▶ _TASK DIRECTIONS_
Reproduce the listing below without changes, except that pictures are left out.

▶ _DATA EXTRACT_
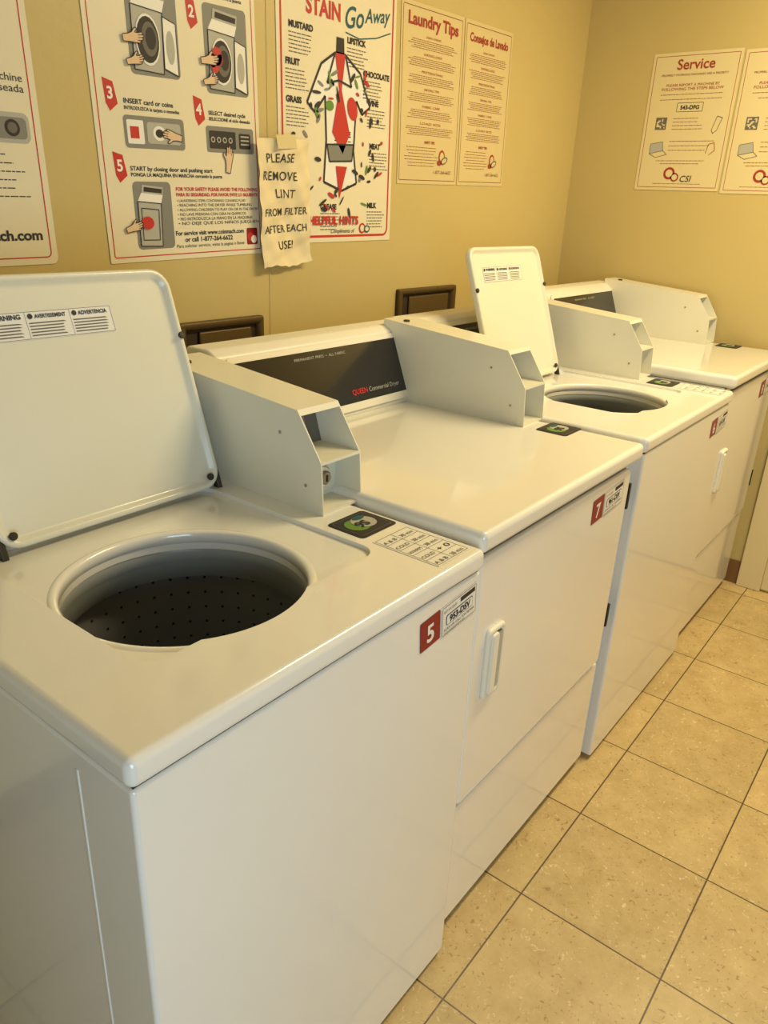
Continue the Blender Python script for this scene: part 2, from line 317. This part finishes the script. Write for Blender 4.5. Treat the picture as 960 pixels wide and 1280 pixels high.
# ------------------------------------------------------------ washer
def washer(x0,x1,yf,zt,num,code,lidr):
    p=empty('washing_machine',((x0+x1)/2,yf+.33,0));yb=1.17;zs=zt-.036
    cx=x1-.368;cy=.765;R=.167
    cab=box('cabinet',x0+.004,x1-.004,yf+.004,yb,.012,zs-.002,'enamel',p,bev=.006)
    boolean(cab,[cutcyl(cx,cy,R+.044,.3,zs+.1)])
    sm=box('seam',x0+.008,x1-.008,yf+.008,yb-.002,zs-.004,zs+.001,'gasket',p)
    boolean(sm,[cutcyl(cx,cy,R+.042,.3,zs+.1)])
    deck=box('top_deck',x0,x1,yf,yb,zs,zt,'enamel',p,bev=.011,seg=5)
    rx0=cx-.168;rx1=x1-.122
    bm=bmesh.new()
    A=[bm.verts.new((x,y,zt-.007)) for x,y in rrect(rx0,.625,rx1,1.03,.03)];B=[bm.verts.new((x,y,zt+.05)) for x,y in rrect(rx0-.004,.621,rx1+.004,1.034,.033)]
    bm.faces.new(A[::-1]);bm.faces.new(B);k=len(A)
    for i in range(k): bm.faces.new((A[i],A[(i+1)%k],B[(i+1)%k],B[i]))
    c1=bm2('c1',bm,None);c2=cutcyl(cx,cy,R,zs-.1,zt+.1)
    boolean(deck,[c1,c2],.0035)
    lathe('opening_lip',cx,cy,[(R+.012,zt-.0075),(R+.008,zt-.0050),(R+.002,zt-.0050),(R-.002,zt-.009),(R-.001,zt-.024),(R+.004,zt-.028)],'enamel',p,96)
    lathe('tub_ring',cx,cy,[(R+.010,zt-.024),(R+.005,zt-.030),(R+.001,zt-.034),(R+.001,zt-.056),(R+.004,zt-.059),(R+.0,zt-.084),(R+.03,zt-.088)],'tubgrey',p,96)
    lathe('wash_basket',cx,cy,[(R+.026,zt-.086)]+[(R+.026,zt-.086-.03*i) for i in range(1,12)]+[(R+.01,zs-.43)],'basket',p,96)
    disc('basket_floor',cx,cy,zs-.43,R+.012,'dkmetal',p)
    lathe('agitator_base',cx,cy,[(.0001,zs-.40),(.03,zs-.40),(.05,zs-.41),(.12,zs-.425)],'dkmetal',p)
    for a,b in ((yf+.10,yf+.105),(yb-.14,yb-.135)): box('side_crease',x0+.0028,x0+.0045,a,b,.03,zs-.03,'enamel',p,bev=.0007,seg=1)
    w=.402;h=.385
    e=empty('lid',(lidr-w,1.005,zt+.003),(radians(71),0,0))
    loops('lid_shell',0,0,w,h,.035,[(.006,-.012),(.001,-.009),(0,-.004),(0,.004),(.002,.007),(.006,.008),(.010,.007),(.014,.0015),(.020,-.001)],'lidin',e,False)
    for x,y in ((w-.005,.27),(.005,.27),(w-.022,.02),(.022,.02)):
        o=cyl('lid_bumper',(x,y,.008),(0,0,1),.006,.006,'dkmetal',None);o.parent=e
    for x in (w-.008,.0):
        o=box('lid_hinge',x,x+.010,-.012,.03,-.010,.004,'dkmetal',None,bev=.002);o.parent=e
    s=Sheet('warning_label',(.065,.290,-.0008),(0,0,0),.215,.042,'white',.002,.0005);s.e.parent=e
    s.frame(.001,.001,.214,.041,.0006,'inkg',.001,1)
    for i,t in enumerate(('WARNING','AVERTISSEMENT','ADVERTENCIA')):
        xx=.004+i*.071
        s.rect(xx+.0675,.002,xx+.068,.04,'inkg',1)
        s.ell(xx+.004,.034,.004,.004,'ink',2);s.text(t,xx+.011,.031,.009,'ink',2,w=.050,bold=.0003)
        s.multi([[(xx,.005+j*.0045),(xx+.062-random.random()*.012,.005+j*.0045),(xx+.055,.0068+j*.0045),(xx,.0068+j*.0045)] for j in range(5)],'inkg',1)
    e.parent=p;e.matrix_parent_inverse=p.matrix_world.inverted()
    console(x0+.01,x1-.012,zt,p)
    meter(x1-.080,x1+.020,zt,p)
    toplabels(x1-.06,zt+.0003,p)
    numlabel(num,code,x1-.162,zs-.078,yf+.0035,p,5,.97)
    return p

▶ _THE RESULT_
Continue the Blender Python script for this scene: part 2, from line 317. This part finishes the script. Write for Blender 4.5. Treat the picture as 960 pixels wide and 1280 pixels high.
# ------------------------------------------------------------ washer
def washer(x0,x1,yf,zt,num,code,lidr):
    p=empty('washing_machine',((x0+x1)/2,yf+.33,0));yb=1.17;zs=zt-.036
    cx=x1-.368;cy=.765;R=.167
    cab=box('cabinet',x0+.004,x1-.004,yf+.004,yb,.012,zs-.002,'enamel',p,bev=.006)
    boolean(cab,[cutcyl(cx,cy,R+.044,.3,zs+.1)])
    sm=box('seam',x0+.008,x1-.008,yf+.008,yb-.002,zs-.004,zs+.001,'gasket',p)
    boolean(sm,[cutcyl(cx,cy,R+.042,.3,zs+.1)])
    deck=box('top_deck',x0,x1,yf,yb,zs,zt,'enamel',p,bev=.011,seg=5)
    rx0=cx-.168;rx1=x1-.122
    bm=bmesh.new()
    A=[bm.verts.new((x,y,zt-.007)) for x,y in rrect(rx0,.625,rx1,1.03,.03)];B=[bm.verts.new((x,y,zt+.05)) for x,y in rrect(rx0-.004,.621,rx1+.004,1.034,.033)]
    bm.faces.new(A[::-1]);bm.faces.new(B);k=len(A)
    for i in range(k): bm.faces.new((A[i],A[(i+1)%k],B[(i+1)%k],B[i]))
    c1=bm2('c1',bm,None);c2=cutcyl(cx,cy,R,zs-.1,zt+.1)
    boolean(deck,[c1,c2],.0035)
    lathe('opening_lip',cx,cy,[(R+.012,zt-.0075),(R+.008,zt-.0050),(R+.002,zt-.0050),(R-.002,zt-.009),(R-.001,zt-.024),(R+.004,zt-.028)],'enamel',p,96)
    lathe('tub_ring',cx,cy,[(R+.010,zt-.024),(R+.005,zt-.030),(R+.001,zt-.034),(R+.001,zt-.056),(R+.004,zt-.059),(R+.0,zt-.084),(R+.03,zt-.088)],'tubgrey',p,96)
    lathe('wash_basket',cx,cy,[(R+.026,zt-.086)]+[(R+.026,zt-.086-.03*i) for i in range(1,12)]+[(R+.01,zs-.43)],'basket',p,96)
    disc('basket_floor',cx,cy,zs-.43,R+.012,'dkmetal',p)
    lathe('agitator_base',cx,cy,[(.0001,zs-.40),(.03,zs-.40),(.05,zs-.41),(.12,zs-.425)],'dkmetal',p)
    for a,b in ((yf+.10,yf+.105),(yb-.14,yb-.135)): box('side_crease',x0+.0028,x0+.0045,a,b,.03,zs-.03,'enamel',p,bev=.0007,seg=1)
    w=.402;h=.385
    e=empty('lid',(lidr-w,1.005,zt+.003),(radians(71),0,0))
    loops('lid_shell',0,0,w,h,.035,[(.006,-.012),(.001,-.009),(0,-.004),(0,.004),(.002,.007),(.006,.008),(.010,.007),(.014,.0015),(.020,-.001)],'lidin',e,False)
    for x,y in ((w-.005,.27),(.005,.27),(w-.022,.02),(.022,.02)):
        o=cyl('lid_bumper',(x,y,.008),(0,0,1),.006,.006,'dkmetal',None);o.parent=e
    for x in (w-.008,.0):
        o=box('lid_hinge',x,x+.010,-.012,.03,-.010,.004,'dkmetal',None,bev=.002);o.parent=e
    s=Sheet('warning_label',(.065,.290,-.0008),(0,0,0),.215,.042,'white',.002,.0005);s.e.parent=e
    s.frame(.001,.001,.214,.041,.0006,'inkg',.001,1)
    for i,t in enumerate(('WARNING','AVERTISSEMENT','ADVERTENCIA')):
        xx=.004+i*.071
        s.rect(xx+.0675,.002,xx+.068,.04,'inkg',1)
        s.ell(xx+.004,.034,.004,.004,'ink',2);s.text(t,xx+.011,.031,.009,'ink',2,w=.050,bold=.0003)
        s.multi([[(xx,.005+j*.0045),(xx+.062-random.random()*.012,.005+j*.0045),(xx+.055,.0068+j*.0045),(xx,.0068+j*.0045)] for j in range(5)],'inkg',1)
    e.parent=p;e.matrix_parent_inverse=p.matrix_world.inverted()
    console(x0+.01,x1-.012,zt,p)
    meter(x1-.080,x1+.020,zt,p)
    toplabels(x1-.06,zt+.0003,p)
    numlabel(num,code,x1-.162,zs-.078,yf+.0035,p,5,.97)
    return p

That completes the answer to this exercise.